Tell us about the “Art of Feminine Financing?”  I raised over $5 million in two years for Hifi Farms and I realized that there should be more women doing the same. I figured no one was really addressing the gap in education around fundraising and I felt I needed to. I wanted to educate women especially in raising money to do what they want to do. When I was asked to speak about fundraising at a Women Grow Summit, I didn’t want to talk about myself. I wanted to create a workshop on how to do it.  What to do and, more importantly actually, what not to do. That speech was called the “Feminine Art of Fundraising” and that is how I started to codify what I was doing that I believed was making my fundraising efforts successful. It all happened organically and now I work with some amazing female clients and host a Capital Masterclass for female entrepreneurs here in Portland.  Soon I hope to be delivering this critical content through intensive workshops all across the country.  

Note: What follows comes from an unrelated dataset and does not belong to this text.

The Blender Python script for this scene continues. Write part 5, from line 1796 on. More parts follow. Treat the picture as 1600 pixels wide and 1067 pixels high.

What is your goal through all of this?  To get women to the point where they feel "OK, I can do this."  When that happens something changes and women are really amazing at fundraising because they tend to be great at building relationships and communication.  They have to feel prepared and competent in the task, but once that happens they are unstoppable.

What do you feel the future holds for financing and business operations in the industry?  I feel it will continue to be a huge rush of money that will mostly get plopped into companies exclusively run by men. I believe women and minorities have not circulated in network where money is generally exchanged and fundraising is treated like a network strength and not a skillset which, ultimately, it is. I created  “Courting Angels” which is a strategy designed for for first-time fundraisers. It delivers a structure for preparing and executing your raise. We add technical and tactical support on incorporation, investment structures, investor protections, governance and so on, to a really unique methodology for engaging and converting investor interest into capital. At this point, I can say with complete confidence that it works and a lot of women led companies are funded because of it.  That is incredibly rewarding and exciting for me.

Why do you think less women have been involved in the opportunity that is available in the industry?  Women don't feel prepared and that prevents them from going out and asking for money. Women are amazing at raising money but generally won’t do things that they do not feel prepared for. The truth is nobody is really taught to raise money but it's much easier for people who come from communities where money is exchanged within established networks.  These communities tend to be white and male. 

What is the biggest challenge you face as a women in the industry?  I don’t face any different challenges than in any other industries I have been involved in which have been technology, finance and business. Unfortunately there is a deeply entrenched, low grade sexism in pretty much every professional industry.  In particular as a leader, especially as a CEO, it's tough being a woman sometimes. The responsibility of the CEO is to be 100% responsible for performance in the company which means you have to insist on a high degree of accountability and performance in your team.  This can be extremely difficult because it means being tough and that often get's you labelled as a bully or a bitch. I have certainly had my fair share of that but ultimately, my problem was that I wasn't tough enough and struggled to choose being unpopular and effective over being popular and less effective.  It's not a fun line to have to walk.

What excites you most about the industry?  Hemp! It’s a massive agriculture commodity that has such powerful potential. It is also exciting and interesting to be around so many entrepreneurs with exciting visions and so much energy.

What can you tell other women who want to purse a cannabis career?  Learn to raise money and just go for it. Be aware and know there is space and room to grow. Don’t let feelings of being unprepared stop you! Get past whatever it is you don't understand or don’t feel qualified for. We need diversity and a lot of women professionals who have been involved in marketing, finance, technology, beauty, wherever their passion lies.

Five things people don’t know about you?

1.   I am half Maltese – my mother is from Malta.

2.   I am ambidextrous.

3.   I am dyslexic.

4.   My first job was lambing in a Wellington, a village in England.

5.   I am obsessed with houses and real estate.

Anything you cant live without?  My dogs – Rosie, Frea and Pippy

Favorite fashion designer and why?  Channel because it's classic and timeless.

Favorite thing to smoke?  I love smoking a CBD/Hemp joint and love Cherry Wine. I also love tinctures by Luminous Botanicals and Danodan Grassworks.

Any closing thoughts?  Yes, I feel the reason women take to fundraising well is because they begin to believe in themselves when they realize they can do it. Cannabis is an industry full of dreams! But also a lot of challenge, I would encourage anyone to spend a few minutes out of the day believing in yourself and being nice to yourself.